In sum: the Black Lives Matter Global Network Foundation has no executive director and only one board member. According to its recent IRS filing as reported in the Post, It raised $76.9 million and distributed $25.9 million in grants to other non-profits and to padding the payrolls of businesses owned by friends and relatives of the former director. It has no demonstrated record of accomplishments promoting the betterment of the lives of black people (aside from that director and her allies).

The policies it espouses – abolishing families, police, and prisons – are precisely the opposite of those that would benefit the vast majority of law-abiding African-American citizens whose interests it claims to represent. In these respects Cullors appears indeed to have emulated the behavior of the Marxist rulers she admires.

Given BLM’s prolific fundraising in what Cullors calls “white guilt” money, it should have tens of millions remaining, even after the expenditures listed above.. (The “white guilt” money, as reported in the Post, came from American corporations seeking through their donations to buy “woke” credibility, “plainly without worrying how much actual good the donations would do.”)

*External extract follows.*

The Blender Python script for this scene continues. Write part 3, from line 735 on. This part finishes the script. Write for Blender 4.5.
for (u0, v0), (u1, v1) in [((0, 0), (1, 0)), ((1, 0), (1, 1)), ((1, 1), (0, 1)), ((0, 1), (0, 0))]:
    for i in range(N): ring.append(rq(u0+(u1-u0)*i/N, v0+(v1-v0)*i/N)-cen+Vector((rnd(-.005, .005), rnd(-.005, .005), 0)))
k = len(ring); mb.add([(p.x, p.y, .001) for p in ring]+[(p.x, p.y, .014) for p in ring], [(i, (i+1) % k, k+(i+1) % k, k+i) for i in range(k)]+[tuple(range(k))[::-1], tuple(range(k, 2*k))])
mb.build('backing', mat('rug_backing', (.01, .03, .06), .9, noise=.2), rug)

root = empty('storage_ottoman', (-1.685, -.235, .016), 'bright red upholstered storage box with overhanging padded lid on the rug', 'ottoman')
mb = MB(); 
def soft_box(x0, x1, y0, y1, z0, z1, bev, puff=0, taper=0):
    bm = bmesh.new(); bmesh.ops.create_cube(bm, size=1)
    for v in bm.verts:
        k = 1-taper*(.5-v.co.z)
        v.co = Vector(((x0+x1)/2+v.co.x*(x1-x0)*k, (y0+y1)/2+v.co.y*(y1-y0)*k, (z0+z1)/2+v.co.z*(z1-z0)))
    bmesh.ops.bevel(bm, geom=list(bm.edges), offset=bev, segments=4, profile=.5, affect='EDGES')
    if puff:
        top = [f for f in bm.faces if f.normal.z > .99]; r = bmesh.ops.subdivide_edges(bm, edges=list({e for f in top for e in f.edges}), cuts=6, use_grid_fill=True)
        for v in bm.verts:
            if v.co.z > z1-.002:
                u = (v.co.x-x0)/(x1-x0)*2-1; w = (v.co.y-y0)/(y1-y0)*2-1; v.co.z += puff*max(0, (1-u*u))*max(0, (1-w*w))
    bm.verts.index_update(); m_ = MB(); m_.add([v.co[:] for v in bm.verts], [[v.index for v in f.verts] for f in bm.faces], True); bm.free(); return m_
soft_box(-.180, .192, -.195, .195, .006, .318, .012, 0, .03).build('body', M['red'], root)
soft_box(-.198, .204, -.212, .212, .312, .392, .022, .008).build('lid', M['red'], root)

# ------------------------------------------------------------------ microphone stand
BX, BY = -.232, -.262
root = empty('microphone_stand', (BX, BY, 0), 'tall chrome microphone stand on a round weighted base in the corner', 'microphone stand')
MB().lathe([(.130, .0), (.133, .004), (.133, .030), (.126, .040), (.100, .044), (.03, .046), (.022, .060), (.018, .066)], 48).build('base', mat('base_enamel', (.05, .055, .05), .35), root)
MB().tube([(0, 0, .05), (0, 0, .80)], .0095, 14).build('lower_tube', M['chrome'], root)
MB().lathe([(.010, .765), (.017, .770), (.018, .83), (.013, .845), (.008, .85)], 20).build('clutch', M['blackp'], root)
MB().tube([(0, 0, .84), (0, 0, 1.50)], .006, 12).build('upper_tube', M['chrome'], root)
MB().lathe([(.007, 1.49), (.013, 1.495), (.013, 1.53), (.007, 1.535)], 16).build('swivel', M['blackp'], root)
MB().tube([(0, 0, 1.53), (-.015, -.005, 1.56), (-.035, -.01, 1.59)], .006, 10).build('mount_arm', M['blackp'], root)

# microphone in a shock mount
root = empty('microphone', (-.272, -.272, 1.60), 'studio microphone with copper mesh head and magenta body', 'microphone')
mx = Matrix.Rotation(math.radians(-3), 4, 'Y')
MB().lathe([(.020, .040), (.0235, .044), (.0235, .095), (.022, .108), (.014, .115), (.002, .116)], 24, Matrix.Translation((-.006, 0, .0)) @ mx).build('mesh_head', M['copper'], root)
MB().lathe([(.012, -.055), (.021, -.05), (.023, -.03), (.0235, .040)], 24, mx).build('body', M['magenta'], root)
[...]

Who’s in charge of this largesse and what criteria will be used for distributing it seem to be open questions. In light of the foregoing evidence however, there is one question that deserves an answer: Does the distinguished board of the Nativity School of Worcester think that the Black Lives Matter organization should serve as a model for young, impressionable Nativity School students to emulate? I think not.

Roberta Schaefer is the founder and a former president of Worcester Regional Research Bureau.